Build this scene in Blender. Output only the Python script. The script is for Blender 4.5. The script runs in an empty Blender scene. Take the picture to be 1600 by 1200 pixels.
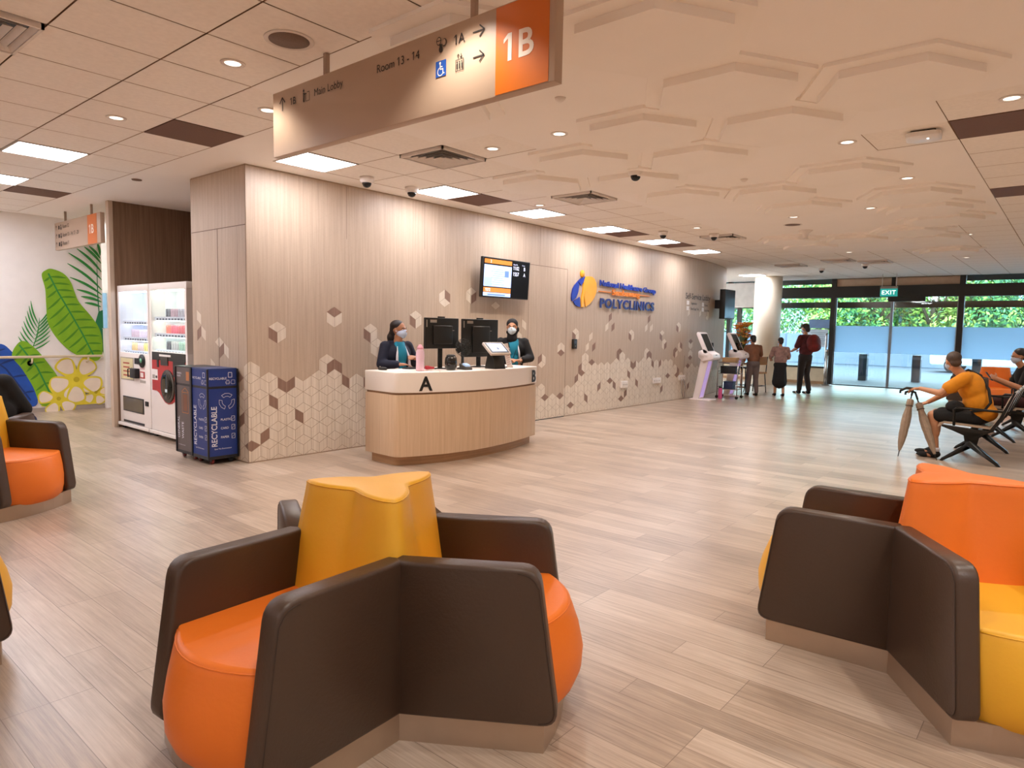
import bpy, bmesh, math, random
from mathutils import Vector, Matrix, Quaternion
random.seed(7)
PI = math.pi
SC = bpy.context.scene
COL = SC.collection
V = Vector

# ---------------------------------------------------------------- camera
CAM_H = 1.47
F_PX = 1053.0
yaw, pit, rol = (math.radians(a) for a in (40.045, -4.708, 1.091))
_f = V((math.cos(yaw)*math.cos(pit), math.sin(yaw)*math.cos(pit), math.sin(pit)))
_r = V((math.sin(yaw), -math.cos(yaw), 0)); _u = _r.cross(_f)
_r2 = _r*math.cos(rol) + _u*math.sin(rol); _u2 = _u*math.cos(rol) - _r*math.sin(rol)
cd = bpy.data.cameras.new('camera'); cam = bpy.data.objects.new('camera', cd); COL.objects.link(cam)
cd.sensor_fit = 'HORIZONTAL'; cd.sensor_width = 36.0; cd.lens = 36.0*F_PX/1600.0
cd.clip_start = 0.02; cd.clip_end = 300
cam.matrix_world = Matrix(((_r2.x, _u2.x, -_f.x, 0), (_r2.y, _u2.y, -_f.y, 0), (_r2.z, _u2.z, -_f.z, CAM_H), (0, 0, 0, 1)))
SC.camera = cam

# ---------------------------------------------------------------- sky, exposure
SC.view_settings.view_transform = 'Standard'; SC.view_settings.look = 'None'
SC.view_settings.gamma = 1.0; SC.view_settings.use_curve_mapping = False
SC.view_settings.exposure = 1.46
SC.cycles.max_bounces = 14; SC.cycles.diffuse_bounces = 10; SC.cycles.glossy_bounces = 3
SC.cycles.transparent_max_bounces = 12; SC.cycles.sample_clamp_indirect = 6.0
SC.cycles.caustics_reflective = False; SC.cycles.caustics_refractive = False
SC.cycles.use_denoising = True
wd = bpy.data.worlds.new('overcast_sky'); SC.world = wd; wd.use_nodes = True
bg = wd.node_tree.nodes['Background']; bg.inputs[0].default_value = (0.72, 0.87, 1.0, 1); bg.inputs[1].default_value = 5.0

PANEL_E = 10.5        # ceiling light panels
SPOT_W = 32.0         # recessed downlights
WARM = (1.0, 0.925, 0.84)

# ---------------------------------------------------------------- materials
def lin(c):
    if isinstance(c, str):
        c = tuple(int(c[i:i+2], 16) for i in (0, 2, 4))
    return tuple((x/255/12.92 if x/255 <= .04045 else ((x/255+.055)/1.055)**2.4) for x in c)

_mats = {}
def M(name, c, rough=.5, metal=0.0, emit=0.0, var=0.06, scale=6.0, bump=0.0, spec=None, coat=0.0, ec=None):
    """plain surface with a faint procedural mottling"""
    if name in _mats: return _mats[name]
    m = bpy.data.materials.new(name); m.use_nodes = True; _mats[name] = m
    nt = m.node_tree; b = nt.nodes['Principled BSDF']; r, g, bl = lin(c)
    b.inputs['Roughness'].default_value = rough; b.inputs['Metallic'].default_value = metal
    if spec is not None: b.inputs['Specular IOR Level'].default_value = spec
    if coat: b.inputs['Coat Weight'].default_value = coat; b.inputs['Coat Roughness'].default_value = .15
    if emit:
        b.inputs['Emission Color'].default_value = (*lin(ec or c), 1); b.inputs['Emission Strength'].default_value = emit
    tc = nt.nodes.new('ShaderNodeTexCoord'); n = nt.nodes.new('ShaderNodeTexNoise')
    n.inputs['Scale'].default_value = scale; n.inputs['Detail'].default_value = 4
    nt.links.new(tc.outputs['Object'], n.inputs['Vector'])
    cr = nt.nodes.new('ShaderNodeValToRGB')
    k = 1-var; h = 1+var
    cr.color_ramp.elements[0].position = .3; cr.color_ramp.elements[1].position = .7
    cr.color_ramp.elements[0].color = (r*k, g*k, bl*k, 1); cr.color_ramp.elements[1].color = (min(r*h, 1), min(g*h, 1), min(bl*h, 1), 1)
    nt.links.new(n.outputs['Fac'], cr.inputs['Fac']); nt.links.new(cr.outputs['Color'], b.inputs['Base Color'])
    if bump:
        bp = nt.nodes.new('ShaderNodeBump'); bp.inputs['Strength'].default_value = bump; bp.inputs['Distance'].default_value = .01
        n2 = nt.nodes.new('ShaderNodeTexNoise'); n2.inputs['Scale'].default_value = scale*20
        nt.links.new(tc.outputs['Object'], n2.inputs['Vector'])
        nt.links.new(n2.outputs['Fac'], bp.inputs['Height']); nt.links.new(bp.outputs['Normal'], b.inputs['Normal'])
    return m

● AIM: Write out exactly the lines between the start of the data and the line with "return tuple((x/255/12.92 if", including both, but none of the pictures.

● SOLVED PROBLEM:
Build this scene in Blender. Output only the Python script. The script is for Blender 4.5. The script runs in an empty Blender scene. Take the picture to be 1600 by 1200 pixels.
import bpy, bmesh, math, random
from mathutils import Vector, Matrix, Quaternion
random.seed(7)
PI = math.pi
SC = bpy.context.scene
COL = SC.collection
V = Vector

# ---------------------------------------------------------------- camera
CAM_H = 1.47
F_PX = 1053.0
yaw, pit, rol = (math.radians(a) for a in (40.045, -4.708, 1.091))
_f = V((math.cos(yaw)*math.cos(pit), math.sin(yaw)*math.cos(pit), math.sin(pit)))
_r = V((math.sin(yaw), -math.cos(yaw), 0)); _u = _r.cross(_f)
_r2 = _r*math.cos(rol) + _u*math.sin(rol); _u2 = _u*math.cos(rol) - _r*math.sin(rol)
cd = bpy.data.cameras.new('camera'); cam = bpy.data.objects.new('camera', cd); COL.objects.link(cam)
cd.sensor_fit = 'HORIZONTAL'; cd.sensor_width = 36.0; cd.lens = 36.0*F_PX/1600.0
cd.clip_start = 0.02; cd.clip_end = 300
cam.matrix_world = Matrix(((_r2.x, _u2.x, -_f.x, 0), (_r2.y, _u2.y, -_f.y, 0), (_r2.z, _u2.z, -_f.z, CAM_H), (0, 0, 0, 1)))
SC.camera = cam

# ---------------------------------------------------------------- sky, exposure
SC.view_settings.view_transform = 'Standard'; SC.view_settings.look = 'None'
SC.view_settings.gamma = 1.0; SC.view_settings.use_curve_mapping = False
SC.view_settings.exposure = 1.46
SC.cycles.max_bounces = 14; SC.cycles.diffuse_bounces = 10; SC.cycles.glossy_bounces = 3
SC.cycles.transparent_max_bounces = 12; SC.cycles.sample_clamp_indirect = 6.0
SC.cycles.caustics_reflective = False; SC.cycles.caustics_refractive = False
SC.cycles.use_denoising = True
wd = bpy.data.worlds.new('overcast_sky'); SC.world = wd; wd.use_nodes = True
bg = wd.node_tree.nodes['Background']; bg.inputs[0].default_value = (0.72, 0.87, 1.0, 1); bg.inputs[1].default_value = 5.0

PANEL_E = 10.5        # ceiling light panels
SPOT_W = 32.0         # recessed downlights
WARM = (1.0, 0.925, 0.84)

# ---------------------------------------------------------------- materials
def lin(c):
    if isinstance(c, str):
        c = tuple(int(c[i:i+2], 16) for i in (0, 2, 4))
    return tuple((x/255/12.92 if x/255 <= .04045 else ((x/255+.055)/1.055)**2.4) for x in c)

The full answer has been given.